Don’t let a turbocharged press put your business off the road

Too many printers still put their press before their customers, but a slavish focus on hardware isn’t healthy. It isn’t good for individual businesses, nor the industry as a whole.

We’re undergoing a huge change in the way people communicate. Print’s place in that media mix is evolving. In developed markets, volumes are declining and buyers want fewer copies and lower paginations. They are asking for their work on-demand and increasingly tailored, if not personalised.

Many in our industry came up through the ranks and are craftsmen first and businesspeople second. Back then, print was the media, and printers acted as gatekeepers. Times have changed.

Before investing, listen to each customer about their business and their communication needs. Find out about their sector, size and strategy and where you sit as a supplier. A picture should emerge of your specialisms. Cross-reference that with information about work you produce and how profitable – or unprofitable – it is. That might show up some serious gaps in business processes and in particular customer relationship management and management information systems. If so, the investment priority is to get clarity about what clients want and what you are good at. Use MIS to look at equipment utilisation and cost base.

Very few firms would find a lack of press capacity. If capacity isn’t an issue, focus effort on bottlenecks and areas of inefficiency that you have identified.

Newer, bigger presses are often not the solution. If the issue is shorter runs and quicker turnaround times, then there is need to handle more jobs. If the challenge is dealing with customers who lack specialist print knowledge, then there’s a need for customer service. Here, it is administration costs that threaten to swamp production costs.

Larger press formats, CTP and automated makeready all reduced production costs. Now the focus should be on automating the front end. Web-to-print, MIS, automated estimating, job splitting and routing – all these processes push software and workflow beyond the confines of pre-press and across the entire factory.

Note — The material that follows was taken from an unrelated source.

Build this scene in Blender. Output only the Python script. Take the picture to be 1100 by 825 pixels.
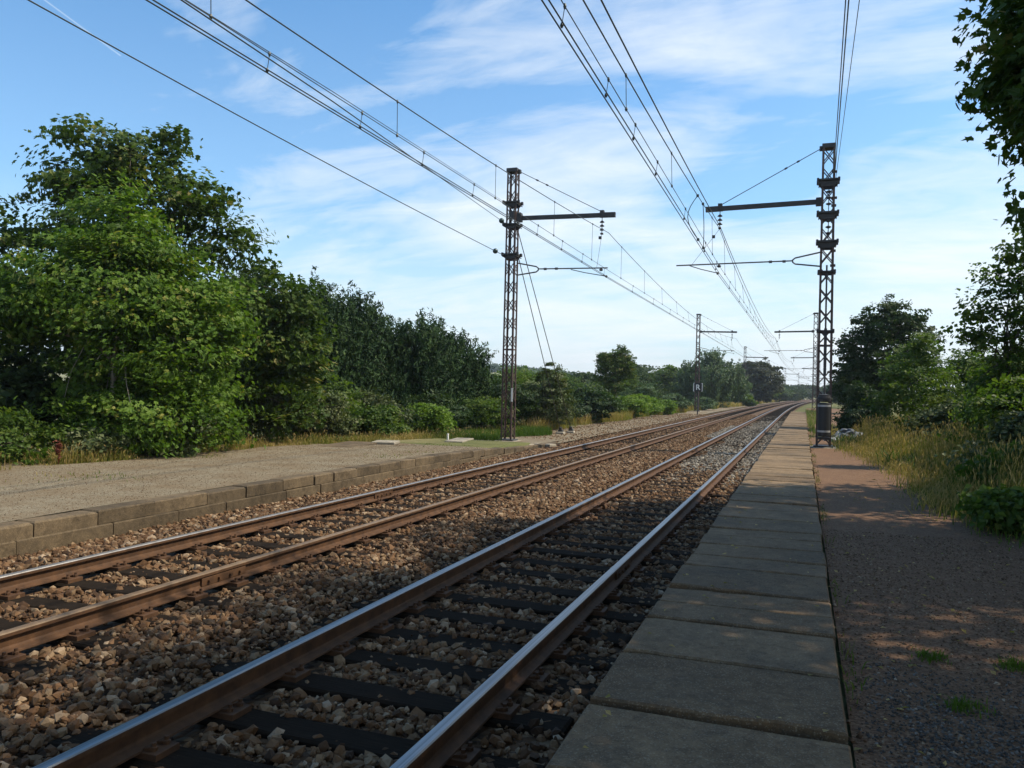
import bpy, math, random
import numpy as np
from mathutils import Vector, Matrix

for o in list(bpy.data.objects): bpy.data.objects.remove(o)
SC = bpy.context.scene
COL = SC.collection
rng = np.random.default_rng(7)
random.seed(7)

# ------------------------------------------------------------------ camera
YAW, PITCH, ROLL, EYE = 0.3487, 0.0054, 0.0220, 1.79
fw = Vector((-math.sin(YAW)*math.cos(PITCH), math.cos(YAW)*math.cos(PITCH), math.sin(PITCH)))
rt = Vector((math.cos(YAW), math.sin(YAW), 0)); up = rt.cross(fw)
r2 = rt*math.cos(ROLL)+up*math.sin(ROLL); u2 = -rt*math.sin(ROLL)+up*math.cos(ROLL)
cam = bpy.data.cameras.new('camera'); camo = bpy.data.objects.new('camera', cam); COL.objects.link(camo)
cam.sensor_width = 36; cam.lens = 36*860/1100; cam.clip_start = 0.05; cam.clip_end = 6000
M = Matrix((r2, u2, -fw)).transposed().to_4x4(); M.translation = Vector((0, 0, EYE)); camo.matrix_world = M
SC.camera = camo

# ------------------------------------------------------------------ light and sky
ELEV = math.radians(52); SH = Vector((0.95, 0.31, 0)).normalized()
sunv = Vector((SH.x*math.cos(ELEV), SH.y*math.cos(ELEV), math.sin(ELEV)))
sl = bpy.data.lights.new('sun', 'SUN'); sl.energy = 4.7; sl.angle = math.radians(0.53); sl.color = (1, 0.88, 0.69)
so = bpy.data.objects.new('sun', sl); COL.objects.link(so); so.rotation_euler = (-sunv).to_track_quat('-Z', 'Y').to_euler()
SC.view_settings.view_transform = 'Standard'; SC.view_settings.look = 'None'
SC.view_settings.exposure = 0.42; SC.view_settings.gamma = 1; SC.view_settings.use_curve_mapping = False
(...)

Implementing and upgrading software systems is not easy. But neither is it impossible. The terminology may be different but the ultimate aim is the same: improved efficiency and lower costs. Get as comfortable talking about KPIs (key performance indicators) as LPI (lines per inch). Many firms, particularly, I hear, in Australia, have grasped that the key to future success lies in these software systems. The challenge has moved from getting ink on paper to getting data on press and then finished print to the customer.

Then the biggest issue becomes knitting together disparate systems so that they talk to each other. Islands of automation can only go so far in driving efficiency.

The industry is, hopefully, losing its fetishism for heavy metal and shiny new kit. Even the machinery vendors have come to the party. They recognise their success relies on that of their customers. You may have heard of ‘business development tools’ – services that vendors will sell to printers to help them boost business in myriad ways. You might reject these on the grounds that “they’re just trying to sell me more stuff”. Yes, they are, but if those tools help you to be more successful, where’s the problem? There’s no such thing as a free lunch. Vendors have valuable sector knowledge and a vested interest in your success in the form of recurring revenues for service and supplies.

So go to Drupa with a clear idea of your business needs in the short, medium and long term. Whether your objectives are cost control, efficiency, quality, turnaround time, productivity or adding additional services.

Regardless of the upfront cost of a potential investment or whether it is hardware, software, services or skills, consider it in the same manner: return on investment. If you need a step-change in efficiency, to add capabilities or to increase capacity, then big capital investments are appropriate. A new machine is a sound buy if it has better ROI than alternative products, and as long as you can secure finance for it and any additional supporting investments, without overstretching the business.